U.S. forces wind down operations in Iraq war

2 carriers ordered home, airstrikes cut as focus shifts to reconstruction

War In Iraq

April 15, 2003|By Tom Bowman | Tom Bowman,SUN NATIONAL STAFF

WASHINGTON - Combat operations in Iraq began winding down yesterday as the Pentagon ordered two aircraft carrier battle groups home, reduced the number of airstrikes and began the transition from battlefield action to stabilization and reconstruction of the war-torn country, officials said.

With President Saddam Hussein's forces routed, a different mix of troops is on the way, officials said, from military police and civil affairs units to engineers who will help rebuild the country.

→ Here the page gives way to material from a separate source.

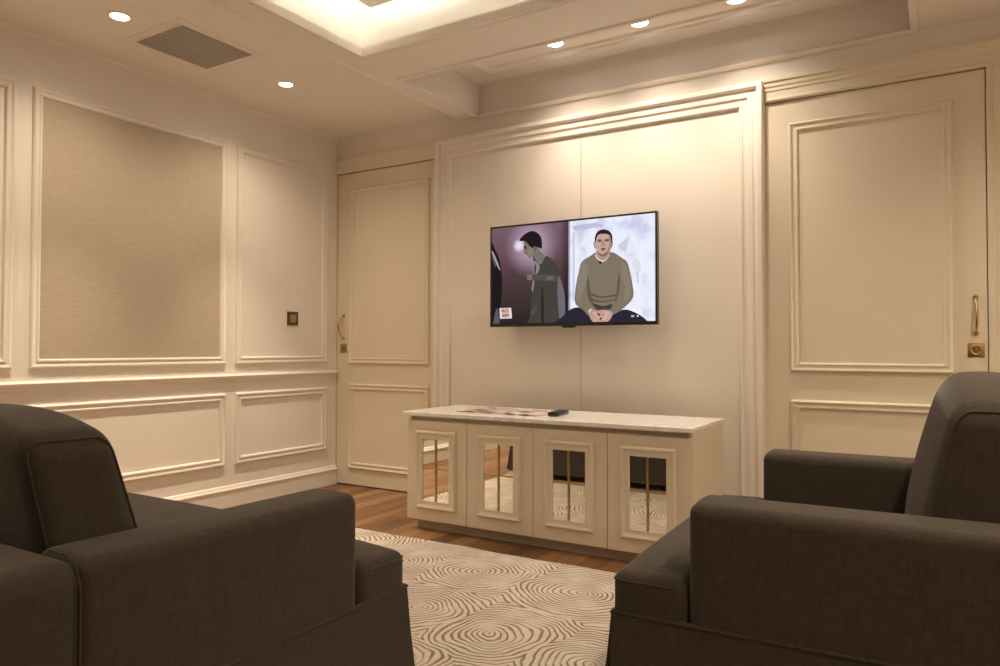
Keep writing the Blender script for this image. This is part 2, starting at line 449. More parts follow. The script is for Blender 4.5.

Maj. Gen. Stanley McChrystal, vice director of operations for the Joint Chiefs of Staff, told reporters at a Pentagon briefing that while there will still be some "smaller, but sharp fights" throughout the country, "I would anticipate that the major combat operations are over."

Similarly, in Doha, Qatar, headquarters of the U.S. Central Command, Brig. Gen. Vincent Brooks said: "It's an important transition point that we're at, but we still have much more work to do."

McChrystal said U.S.-led forces are moving toward a new stage of operations, providing a safe and secure environment throughout Iraq, though he said Gen. Tommy R. Franks, the overall military commander, is not ready to proclaim a post-combat phase.

"The anticipation is that that would occur in a rolling nature ... probably at a different point in each part of the country, based upon conditions there," he said.

With the war in its fourth week, the Pentagon announced that two of the five U.S. carriers that took part in airstrikes over Iraq, along with their supporting warships, would be returning to their bases. And the number of precision airstrikes yesterday dropped to fewer than 200, said McChrystal, a fraction of what they were a week ago.

Deployment of the 1st Cavalry Division has been put on hold, officials said. The tank-heavy unit from Fort Hood, Texas, was expected to deploy to Iraq.

"There will be a requirement for combat power for some period of time to maintain or to establish that secure and safe environment," said McChrystal. "But clearly, the requirements for civil affairs, engineer organizations, military police will be significant."

Some of those noncombat units are traveling with combat forces heading to the region, McChrystal said, including the 1st Armored Division from Germany and Kansas and the 3rd Armored Cavalry Regiment from Fort Carson, Colo., both of which are expected to be in Iraq in the coming weeks.

Victoria Clarke, the Pentagon's spokeswoman, said discussions are under way with other countries about providing some of those services. She did not say which countries might contribute.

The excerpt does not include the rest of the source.